Meu interminável preconceito
achou aquela resposta sofisticada demais para vir de um entregador de correspondências.
Por sorte, o assunto era desconfiança, e eu sou o sujeito mais desconfiado de
meus próprios conceitos, principalmente aqueles que são estabelecidos de modo
automático..., afinal, pessoas lúcidas podem estar por toda parte e em qualquer
lugar. Sabedoria não é coisa exclusiva de guru. Sabedoria é coisa de ser
humano, e o ser humano é que nem barata: pode ser encontrado em todo canto.

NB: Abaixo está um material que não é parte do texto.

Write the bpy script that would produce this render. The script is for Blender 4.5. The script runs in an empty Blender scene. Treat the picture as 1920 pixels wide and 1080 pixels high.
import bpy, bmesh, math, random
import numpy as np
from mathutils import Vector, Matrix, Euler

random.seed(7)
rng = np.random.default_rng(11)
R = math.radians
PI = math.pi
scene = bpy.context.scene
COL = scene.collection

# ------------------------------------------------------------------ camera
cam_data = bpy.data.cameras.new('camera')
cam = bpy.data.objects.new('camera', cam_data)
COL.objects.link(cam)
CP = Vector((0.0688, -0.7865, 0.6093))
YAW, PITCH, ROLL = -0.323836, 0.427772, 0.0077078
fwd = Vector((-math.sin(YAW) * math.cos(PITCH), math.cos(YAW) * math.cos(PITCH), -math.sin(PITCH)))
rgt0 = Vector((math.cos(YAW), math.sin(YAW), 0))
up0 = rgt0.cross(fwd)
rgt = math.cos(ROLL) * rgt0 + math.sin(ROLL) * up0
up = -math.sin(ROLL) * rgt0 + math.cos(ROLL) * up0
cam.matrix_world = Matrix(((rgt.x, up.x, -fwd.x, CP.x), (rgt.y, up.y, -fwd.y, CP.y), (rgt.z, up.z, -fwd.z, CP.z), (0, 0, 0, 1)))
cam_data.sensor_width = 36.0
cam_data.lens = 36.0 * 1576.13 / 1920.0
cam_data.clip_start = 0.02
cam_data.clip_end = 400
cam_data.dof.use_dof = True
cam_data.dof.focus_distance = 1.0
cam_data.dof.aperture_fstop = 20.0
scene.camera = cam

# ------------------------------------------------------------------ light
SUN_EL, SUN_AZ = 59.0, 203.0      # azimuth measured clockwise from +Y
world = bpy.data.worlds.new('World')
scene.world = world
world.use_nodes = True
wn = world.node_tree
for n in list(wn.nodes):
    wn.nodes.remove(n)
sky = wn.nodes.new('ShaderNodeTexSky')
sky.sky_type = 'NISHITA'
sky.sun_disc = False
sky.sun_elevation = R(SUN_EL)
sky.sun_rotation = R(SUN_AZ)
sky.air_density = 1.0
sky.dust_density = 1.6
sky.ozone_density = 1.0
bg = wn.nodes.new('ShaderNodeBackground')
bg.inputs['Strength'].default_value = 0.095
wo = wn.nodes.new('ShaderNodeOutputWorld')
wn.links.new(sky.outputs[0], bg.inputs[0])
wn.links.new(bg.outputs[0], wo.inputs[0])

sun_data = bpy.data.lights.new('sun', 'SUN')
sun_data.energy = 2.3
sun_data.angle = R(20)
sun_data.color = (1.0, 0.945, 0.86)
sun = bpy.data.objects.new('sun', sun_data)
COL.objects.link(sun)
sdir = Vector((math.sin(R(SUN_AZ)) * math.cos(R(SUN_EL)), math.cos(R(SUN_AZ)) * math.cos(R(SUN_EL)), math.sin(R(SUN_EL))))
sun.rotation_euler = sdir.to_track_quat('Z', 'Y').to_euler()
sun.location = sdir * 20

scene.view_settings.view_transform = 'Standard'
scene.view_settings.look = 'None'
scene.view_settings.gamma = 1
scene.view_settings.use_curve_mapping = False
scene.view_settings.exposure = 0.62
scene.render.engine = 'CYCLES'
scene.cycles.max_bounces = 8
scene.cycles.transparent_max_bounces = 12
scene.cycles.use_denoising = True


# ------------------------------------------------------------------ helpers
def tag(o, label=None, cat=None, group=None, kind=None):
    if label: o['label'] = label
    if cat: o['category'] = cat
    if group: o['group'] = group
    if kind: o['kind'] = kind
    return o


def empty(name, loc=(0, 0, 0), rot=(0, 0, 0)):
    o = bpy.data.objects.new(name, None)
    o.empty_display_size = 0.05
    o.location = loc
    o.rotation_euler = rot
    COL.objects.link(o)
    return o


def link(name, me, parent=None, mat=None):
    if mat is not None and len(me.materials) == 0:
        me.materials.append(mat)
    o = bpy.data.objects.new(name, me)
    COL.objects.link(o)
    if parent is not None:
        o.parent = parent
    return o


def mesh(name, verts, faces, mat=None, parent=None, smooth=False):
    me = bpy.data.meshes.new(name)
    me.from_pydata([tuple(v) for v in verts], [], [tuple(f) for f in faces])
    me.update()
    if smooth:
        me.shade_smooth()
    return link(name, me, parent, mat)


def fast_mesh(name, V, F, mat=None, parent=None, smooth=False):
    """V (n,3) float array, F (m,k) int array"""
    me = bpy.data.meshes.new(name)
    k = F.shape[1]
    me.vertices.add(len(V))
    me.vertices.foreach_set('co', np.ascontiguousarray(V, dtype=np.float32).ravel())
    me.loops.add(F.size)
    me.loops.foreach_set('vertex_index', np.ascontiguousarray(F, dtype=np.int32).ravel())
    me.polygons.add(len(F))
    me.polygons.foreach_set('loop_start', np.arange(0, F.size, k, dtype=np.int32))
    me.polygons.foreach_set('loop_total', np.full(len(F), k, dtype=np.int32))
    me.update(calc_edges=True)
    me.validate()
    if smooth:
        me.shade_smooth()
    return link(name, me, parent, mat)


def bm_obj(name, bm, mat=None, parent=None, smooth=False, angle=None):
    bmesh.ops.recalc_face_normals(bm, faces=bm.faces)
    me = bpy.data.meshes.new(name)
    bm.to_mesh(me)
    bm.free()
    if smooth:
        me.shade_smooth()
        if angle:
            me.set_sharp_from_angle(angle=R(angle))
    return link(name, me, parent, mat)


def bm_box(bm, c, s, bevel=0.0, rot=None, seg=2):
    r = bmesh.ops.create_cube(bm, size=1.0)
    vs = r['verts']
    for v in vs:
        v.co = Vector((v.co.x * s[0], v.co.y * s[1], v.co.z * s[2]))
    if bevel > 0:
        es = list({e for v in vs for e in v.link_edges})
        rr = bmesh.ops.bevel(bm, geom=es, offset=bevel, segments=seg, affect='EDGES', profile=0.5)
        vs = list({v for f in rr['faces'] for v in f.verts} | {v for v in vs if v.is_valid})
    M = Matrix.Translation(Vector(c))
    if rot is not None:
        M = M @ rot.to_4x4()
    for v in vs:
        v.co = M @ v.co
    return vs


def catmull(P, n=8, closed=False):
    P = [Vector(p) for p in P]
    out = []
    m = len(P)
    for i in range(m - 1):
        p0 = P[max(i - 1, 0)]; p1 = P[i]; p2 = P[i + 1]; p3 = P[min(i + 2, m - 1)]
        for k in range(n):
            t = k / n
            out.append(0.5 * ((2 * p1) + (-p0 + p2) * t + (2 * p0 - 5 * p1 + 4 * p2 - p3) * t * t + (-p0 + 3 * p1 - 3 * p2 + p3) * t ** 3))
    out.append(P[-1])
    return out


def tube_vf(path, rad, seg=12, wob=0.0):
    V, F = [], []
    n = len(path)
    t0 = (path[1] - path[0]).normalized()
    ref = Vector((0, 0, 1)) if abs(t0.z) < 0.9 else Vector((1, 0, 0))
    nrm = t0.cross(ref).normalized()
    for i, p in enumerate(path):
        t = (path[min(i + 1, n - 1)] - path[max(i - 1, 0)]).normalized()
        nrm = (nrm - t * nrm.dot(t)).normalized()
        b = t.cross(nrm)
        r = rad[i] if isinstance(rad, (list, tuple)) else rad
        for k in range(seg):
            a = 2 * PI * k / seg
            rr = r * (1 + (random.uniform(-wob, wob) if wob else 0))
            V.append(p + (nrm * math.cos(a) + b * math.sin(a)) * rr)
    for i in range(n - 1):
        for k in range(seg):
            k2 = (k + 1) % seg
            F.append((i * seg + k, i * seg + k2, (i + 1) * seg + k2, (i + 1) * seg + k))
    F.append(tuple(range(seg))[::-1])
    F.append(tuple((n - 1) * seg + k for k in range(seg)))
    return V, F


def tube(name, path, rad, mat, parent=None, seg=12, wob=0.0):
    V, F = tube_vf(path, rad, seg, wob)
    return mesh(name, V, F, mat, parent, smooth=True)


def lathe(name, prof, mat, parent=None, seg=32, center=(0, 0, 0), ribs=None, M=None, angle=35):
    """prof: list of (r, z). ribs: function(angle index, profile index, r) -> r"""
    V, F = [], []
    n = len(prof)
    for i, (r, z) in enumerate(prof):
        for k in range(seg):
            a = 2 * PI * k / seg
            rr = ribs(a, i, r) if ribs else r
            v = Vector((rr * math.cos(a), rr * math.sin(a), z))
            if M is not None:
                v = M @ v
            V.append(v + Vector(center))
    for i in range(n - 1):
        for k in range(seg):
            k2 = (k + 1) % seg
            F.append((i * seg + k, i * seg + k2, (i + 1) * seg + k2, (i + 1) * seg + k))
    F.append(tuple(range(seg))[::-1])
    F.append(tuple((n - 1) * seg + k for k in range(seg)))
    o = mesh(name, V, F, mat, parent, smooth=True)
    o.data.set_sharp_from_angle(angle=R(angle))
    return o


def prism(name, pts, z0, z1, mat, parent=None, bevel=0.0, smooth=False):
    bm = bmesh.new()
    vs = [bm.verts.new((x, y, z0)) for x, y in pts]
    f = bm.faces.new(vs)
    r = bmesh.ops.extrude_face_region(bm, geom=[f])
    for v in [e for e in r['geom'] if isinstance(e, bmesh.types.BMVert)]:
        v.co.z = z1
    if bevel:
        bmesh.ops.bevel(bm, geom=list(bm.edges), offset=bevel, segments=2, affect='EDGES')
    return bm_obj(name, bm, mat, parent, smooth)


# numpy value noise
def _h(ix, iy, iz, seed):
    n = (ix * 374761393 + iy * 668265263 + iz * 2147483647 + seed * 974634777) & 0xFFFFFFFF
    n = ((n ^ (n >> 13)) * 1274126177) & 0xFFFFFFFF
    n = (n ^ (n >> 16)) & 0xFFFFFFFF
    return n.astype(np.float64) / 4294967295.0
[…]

– Talvez não seja uma questão
de nacionalidade – falei, em defesas de nós, cismados brasileiros –
Desconfiança faz parte da natureza humana.
– Só posso falar pelos
brasileiros... – reforçou o entregador – e nós desconfiamos demais porque bem sabemos
que quando não estamos sob forte vigilância, enfiamos os dois pés na jaca.
A metáfora da jaca me fez
pensar sobre a última vez em que entrei de sola no fruto desprotegido. Não me
ocorreu nenhuma lembrança terrível... Seria essa escassez de “aventura” a
explicação para o meu tédio recente? Percebi que só de pensar em transgredir,
meu corpo já sentiu aquele frio na barriga, típico de quem rompe sistemas em
nome da individualidade. A gente vive a tanto tempo acorrentado que atualmente
enfiar o pé na jaca já nem é por mero desejo pela fruta, mas a busca inerente
pela fuga das amarras.
– Você costuma ser assim? – minha
incapacidade argumentativa fez com que eu transferisse a pergunta para o
entregador. Mas não cessava de repeti-la, mentalmente, a mim mesmo – Tipo, se
comportar de forma imoral quando tem a chance?
– Muitas vezes... – respondeu ele,
sem sequer corar o rosto ou refletir a respeito – Mas a questão não é essa.
– E qual seria?
– A pergunta é: Por que nós
consideramos mais fácil conviver com a normatização da imoralidade?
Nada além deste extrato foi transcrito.